• **Short exercise**
Return the material exactly as supplied, apart from the pictures, which are omitted.

##### Data lines #####

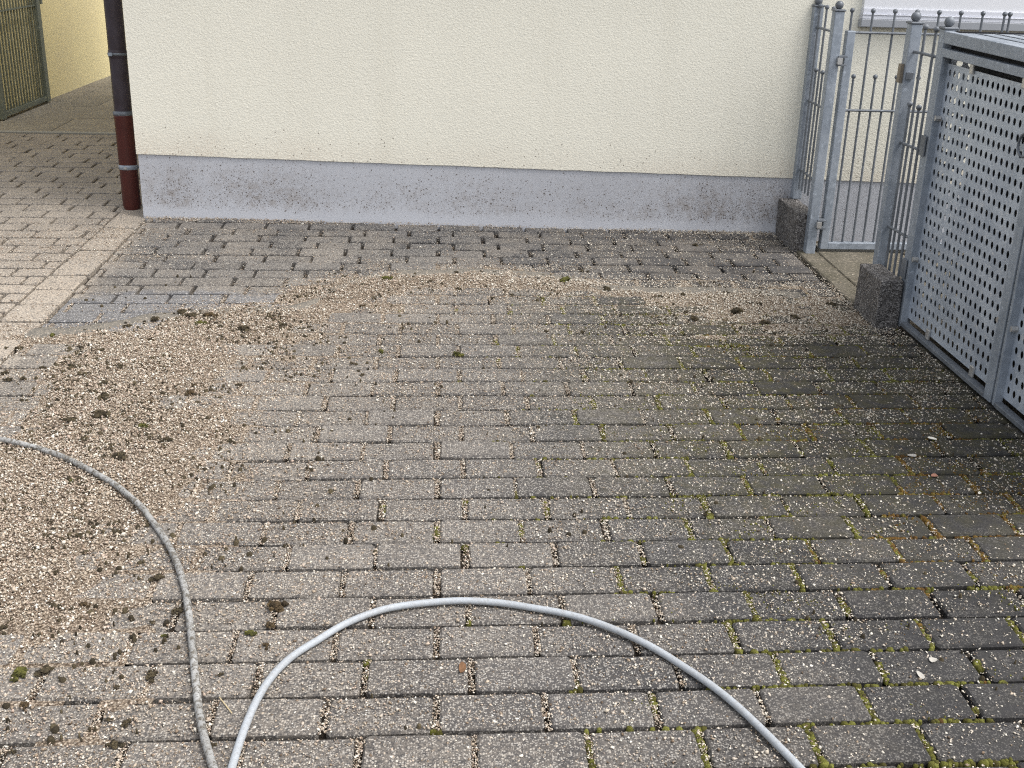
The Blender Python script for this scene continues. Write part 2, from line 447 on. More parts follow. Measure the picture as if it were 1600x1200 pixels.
def hose_material(name, a, b, dirt, amt, rough):
    t = NT(name); P, x, y, z, isl = t.pos()
    n = t.noise(P, 75, 4, 0.75); n2 = t.noise(P, 300, 2, 0.7)
    clr = t.mix(t.ramp(t.noise(P, 6, 2), 0.35, 0.65), a, b)
    clr = t.mix(t.ramp(n, 0.42, 0.62, 0, amt), clr, dirt)
    clr = t.mix(t.ramp(n2, 0.55, 0.7, 0, amt * 0.8), clr, tuple(q * 0.35 for q in dirt))
    t.bump(n2, 0.25, 0.0015)
    return t.done(clr, rough)
M_HOSE_D = hose_material('dirty_hose', (0.40, 0.40, 0.39), (0.30, 0.30, 0.29), (0.12, 0.108, 0.088), 0.95, 0.75)
M_HOSE_P = hose_material('pale_hose', (0.40, 0.43, 0.46), (0.36, 0.385, 0.41), (0.28, 0.27, 0.25), 0.3, 0.5)
def pipe_material(name, a, b, d):
    t = NT(name); P, x, y, z, isl = t.pos()
    clr = t.mix(t.ramp(t.noise(P, 12, 4), 0.35, 0.65), a, b)
    clr = t.mix(t.ramp(t.noise(P, 60, 4, 0.7), 0.6, 0.72, 0, 0.5), clr, d)
    return t.done(clr, 0.42)
M_PIPE_U = pipe_material('brown_violet_pipe', (0.045, 0.033, 0.038), (0.058, 0.046, 0.056), (0.09, 0.08, 0.08))
M_PIPE_L = pipe_material('red_brown_pipe', (0.085, 0.022, 0.017), (0.075, 0.02, 0.016), (0.12, 0.07, 0.05))
M_PVC = NT('white_frame').done((0.80, 0.81, 0.84), 0.35)
M_SILLM = NT('sill_metal').done((0.70, 0.715, 0.77), 0.45, 0.0)
M_SILLG = NT('sill_edge').done((0.36, 0.375, 0.40), 0.5, 0.2)
M_GLASS = NT('window_pane').done((0.03, 0.035, 0.04), 0.05)
M_WOODROT = NT('threshold_stone').done((0.30, 0.29, 0.26), 0.9)
M_PETAL = NT('pale_petal').done((0.80, 0.76, 0.66), 0.7)
M_LEAF = NT('dry_leaf').done((0.17, 0.09, 0.045), 0.8)
M_LEAF_P = NT('pink_leaf').done((0.40, 0.20, 0.14), 0.8)
M_STRAW = NT('straw').done((0.50, 0.41, 0.25), 0.8)
M_LICHEN = NT('lichen_flake').done((0.42, 0.40, 0.36), 0.9)

# ------------------------------------------------------------------ the ground and the paving
PT, LB = 0.103, 0.2026                       # course pitch, paver pitch along the course
def frame_obj(name): return empty(name, S4.copy())
g = 60.0
mb = MB(); mb.add([(-g, -g, -0.03), (g, -g, -0.03), (g, g, -0.03), (-g, g, -0.03)], [(0, 1, 2, 3)])
o = link('ground', mb, M_SOIL); o.matrix_world = S4; tag(o, kind='structure')
mb = MB(); mb.add([(-3.4, -2.5, -0.021), (1.76, -2.5, -0.021), (1.76, 6.2, -0.021), (-3.4, 6.2, -0.021)], [(0, 1, 2, 3)])
o = link('joint_sand', mb, M_BED); o.matrix_world = S4; tag(o, kind='structure')

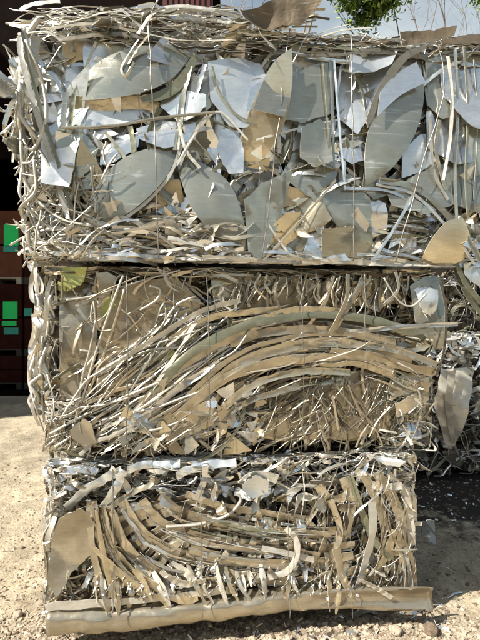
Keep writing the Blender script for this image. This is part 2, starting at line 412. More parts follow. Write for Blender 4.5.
        for v in bm.verts:
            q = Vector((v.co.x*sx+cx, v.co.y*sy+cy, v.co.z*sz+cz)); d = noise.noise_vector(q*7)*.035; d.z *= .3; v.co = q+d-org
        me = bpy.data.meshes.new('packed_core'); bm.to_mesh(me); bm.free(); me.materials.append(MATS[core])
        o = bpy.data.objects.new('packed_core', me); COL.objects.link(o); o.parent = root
        byk = {}
        for p in s.pieces: byk.setdefault(p[0], []).append(p)
        for kind, lst in byk.items():
            lst.sort(key=lambda p: -p[4])
            for p in lst[:98]:
                mesh_obj(kind, [v-org for v in p[1]], p[2], [p[3], 'edge'] if p[6] < len(p[2]) else p[3], root, midx=[0]*p[6]+[1]*(len(p[2])-p[6]), tint=[p[5]]*len(p[1]), smooth=True)
            rest = lst[98:]
            if rest:
                V, Fc, mi, tn, mats = [], [], [], [], ['edge']
                for p in rest:
                    if p[3] not in mats: mats.append(p[3])
                    b = len(V); V += [v-org for v in p[1]]; k = mats.index(p[3])
                    Fc += [tuple(b+i for i in f) for f in p[2]]; mi += [k]*p[6]+[0]*(len(p[2])-p[6]); tn += [p[5]]*len(p[1])
                o = mesh_obj(kind, V, Fc, mats, root, midx=mi, tint=tn, smooth=True); o['kind'] = 'stuff'
        return root
    def other_faces(s, dens, mats, faces='LRTB', wires=('white', 'silver')):
        """pieces on the sides the camera only grazes"""
        D, H, Wd = s.D, s.v1-s.v0, s.uR-s.uL
        wm = [(w_, 1) for w_ in wires]
        def go(mapf, a, b, n):
            s.fill((a[0], b[0], a[1], b[1]), n, mats, 'strip', L=(.1, .35), wd=(.01, .035), ang=(0, 60), w=(-.07, .015), mapf=mapf, metric=True)
            s.fill((a[0], b[0], a[1], b[1]), n//2, mats, 'sheet', L=(.1, .25), ang=(0, 60), w=(-.07, .0), mapf=mapf, metric=True)
            s.fill((a[0], b[0], a[1], b[1]), n//3, wm, 'wire', L=(.2, .5), wd=(.003, .006), ang=(0, 50), w=(-.03, .02), mapf=mapf, metric=True, curv=4)
        if 'L' in faces: go(lambda v: Vector((s.uL+v.y+.0, v.x, v.z)), (0.02, D), (s.v0+.03, s.v1-.03), int(dens*D*H))
        if 'R' in faces: go(lambda v: Vector((s.uR-v.y-.0, v.x, v.z)), (0.02, D), (s.v0+.03, s.v1-.03), int(dens*D*H))
        if 'T' in faces: go(lambda v: Vector((v.x, v.z, s.v1-v.y)), (s.uL+.04, s.uR-.04), (.0, D), int(dens*D*Wd))
        if 'B' in faces: go(lambda v: Vector((v.x, s.D-v.y*-1, v.z)), (s.uL+.04, s.uR-.04), (s.v0+.04, s.v1-.04), int(dens*H*Wd))

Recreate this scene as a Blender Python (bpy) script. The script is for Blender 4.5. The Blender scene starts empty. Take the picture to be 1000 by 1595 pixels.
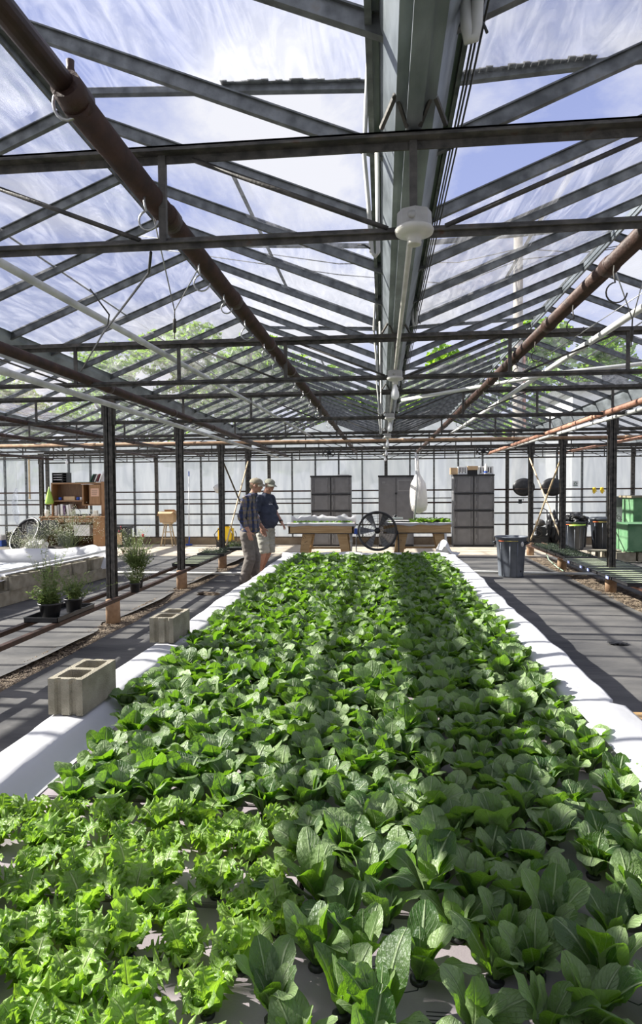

#####

• **The reply**
The Blender Python script for this scene continues. Write part 2, from line 447 on. More parts follow. Measure the picture as if it were 1600x1200 pixels.
def hose_material(name, a, b, dirt, amt, rough):
    t = NT(name); P, x, y, z, isl = t.pos()
    n = t.noise(P, 75, 4, 0.75); n2 = t.noise(P, 300, 2, 0.7)
    clr = t.mix(t.ramp(t.noise(P, 6, 2), 0.35, 0.65), a, b)
    clr = t.mix(t.ramp(n, 0.42, 0.62, 0, amt), clr, dirt)
    clr = t.mix(t.ramp(n2, 0.55, 0.7, 0, amt * 0.8), clr, tuple(q * 0.35 for q in dirt))
    t.bump(n2, 0.25, 0.0015)
    return t.done(clr, rough)
M_HOSE_D = hose_material('dirty_hose', (0.40, 0.40, 0.39), (0.30, 0.30, 0.29), (0.12, 0.108, 0.088), 0.95, 0.75)
M_HOSE_P = hose_material('pale_hose', (0.40, 0.43, 0.46), (0.36, 0.385, 0.41), (0.28, 0.27, 0.25), 0.3, 0.5)
def pipe_material(name, a, b, d):
    t = NT(name); P, x, y, z, isl = t.pos()
    clr = t.mix(t.ramp(t.noise(P, 12, 4), 0.35, 0.65), a, b)
    clr = t.mix(t.ramp(t.noise(P, 60, 4, 0.7), 0.6, 0.72, 0, 0.5), clr, d)
    return t.done(clr, 0.42)
M_PIPE_U = pipe_material('brown_violet_pipe', (0.045, 0.033, 0.038), (0.058, 0.046, 0.056), (0.09, 0.08, 0.08))
M_PIPE_L = pipe_material('red_brown_pipe', (0.085, 0.022, 0.017), (0.075, 0.02, 0.016), (0.12, 0.07, 0.05))
M_PVC = NT('white_frame').done((0.80, 0.81, 0.84), 0.35)
M_SILLM = NT('sill_metal').done((0.70, 0.715, 0.77), 0.45, 0.0)
M_SILLG = NT('sill_edge').done((0.36, 0.375, 0.40), 0.5, 0.2)
M_GLASS = NT('window_pane').done((0.03, 0.035, 0.04), 0.05)
M_WOODROT = NT('threshold_stone').done((0.30, 0.29, 0.26), 0.9)
M_PETAL = NT('pale_petal').done((0.80, 0.76, 0.66), 0.7)
M_LEAF = NT('dry_leaf').done((0.17, 0.09, 0.045), 0.8)
M_LEAF_P = NT('pink_leaf').done((0.40, 0.20, 0.14), 0.8)
M_STRAW = NT('straw').done((0.50, 0.41, 0.25), 0.8)
M_LICHEN = NT('lichen_flake').done((0.42, 0.40, 0.36), 0.9)

# ------------------------------------------------------------------ the ground and the paving
PT, LB = 0.103, 0.2026                       # course pitch, paver pitch along the course
def frame_obj(name): return empty(name, S4.copy())
g = 60.0
mb = MB(); mb.add([(-g, -g, -0.03), (g, -g, -0.03), (g, g, -0.03), (-g, g, -0.03)], [(0, 1, 2, 3)])
o = link('ground', mb, M_SOIL); o.matrix_world = S4; tag(o, kind='structure')
mb = MB(); mb.add([(-3.4, -2.5, -0.021), (1.76, -2.5, -0.021), (1.76, 6.2, -0.021), (-3.4, 6.2, -0.021)], [(0, 1, 2, 3)])
o = link('joint_sand', mb, M_BED); o.matrix_world = S4; tag(o, kind='structure')

Keep writing the Blender script for this image. This is part 2, starting at line 412. More parts follow. Write for Blender 4.5.
        for v in bm.verts:
            q = Vector((v.co.x*sx+cx, v.co.y*sy+cy, v.co.z*sz+cz)); d = noise.noise_vector(q*7)*.035; d.z *= .3; v.co = q+d-org
        me = bpy.data.meshes.new('packed_core'); bm.to_mesh(me); bm.free(); me.materials.append(MATS[core])
        o = bpy.data.objects.new('packed_core', me); COL.objects.link(o); o.parent = root
        byk = {}
        for p in s.pieces: byk.setdefault(p[0], []).append(p)
        for kind, lst in byk.items():
            lst.sort(key=lambda p: -p[4])
            for p in lst[:98]:
                mesh_obj(kind, [v-org for v in p[1]], p[2], [p[3], 'edge'] if p[6] < len(p[2]) else p[3], root, midx=[0]*p[6]+[1]*(len(p[2])-p[6]), tint=[p[5]]*len(p[1]), smooth=True)
            rest = lst[98:]
            if rest:
                V, Fc, mi, tn, mats = [], [], [], [], ['edge']
                for p in rest:
                    if p[3] not in mats: mats.append(p[3])
                    b = len(V); V += [v-org for v in p[1]]; k = mats.index(p[3])
                    Fc += [tuple(b+i for i in f) for f in p[2]]; mi += [k]*p[6]+[0]*(len(p[2])-p[6]); tn += [p[5]]*len(p[1])
                o = mesh_obj(kind, V, Fc, mats, root, midx=mi, tint=tn, smooth=True); o['kind'] = 'stuff'
        return root
    def other_faces(s, dens, mats, faces='LRTB', wires=('white', 'silver')):
        """pieces on the sides the camera only grazes"""
        D, H, Wd = s.D, s.v1-s.v0, s.uR-s.uL
        wm = [(w_, 1) for w_ in wires]
        def go(mapf, a, b, n):
            s.fill((a[0], b[0], a[1], b[1]), n, mats, 'strip', L=(.1, .35), wd=(.01, .035), ang=(0, 60), w=(-.07, .015), mapf=mapf, metric=True)
            s.fill((a[0], b[0], a[1], b[1]), n//2, mats, 'sheet', L=(.1, .25), ang=(0, 60), w=(-.07, .0), mapf=mapf, metric=True)
            s.fill((a[0], b[0], a[1], b[1]), n//3, wm, 'wire', L=(.2, .5), wd=(.003, .006), ang=(0, 50), w=(-.03, .02), mapf=mapf, metric=True, curv=4)
        if 'L' in faces: go(lambda v: Vector((s.uL+v.y+.0, v.x, v.z)), (0.02, D), (s.v0+.03, s.v1-.03), int(dens*D*H))
        if 'R' in faces: go(lambda v: Vector((s.uR-v.y-.0, v.x, v.z)), (0.02, D), (s.v0+.03, s.v1-.03), int(dens*D*H))
        if 'T' in faces: go(lambda v: Vector((v.x, v.z, s.v1-v.y)), (s.uL+.04, s.uR-.04), (.0, D), int(dens*D*Wd))
        if 'B' in faces: go(lambda v: Vector((v.x, s.D-v.y*-1, v.z)), (s.uL+.04, s.uR-.04), (s.v0+.04, s.v1-.04), int(dens*H*Wd))

Recreate this scene as a Blender Python (bpy) script. The script is for Blender 4.5. The Blender scene starts empty. Take the picture to be 1000 by 1595 pixels.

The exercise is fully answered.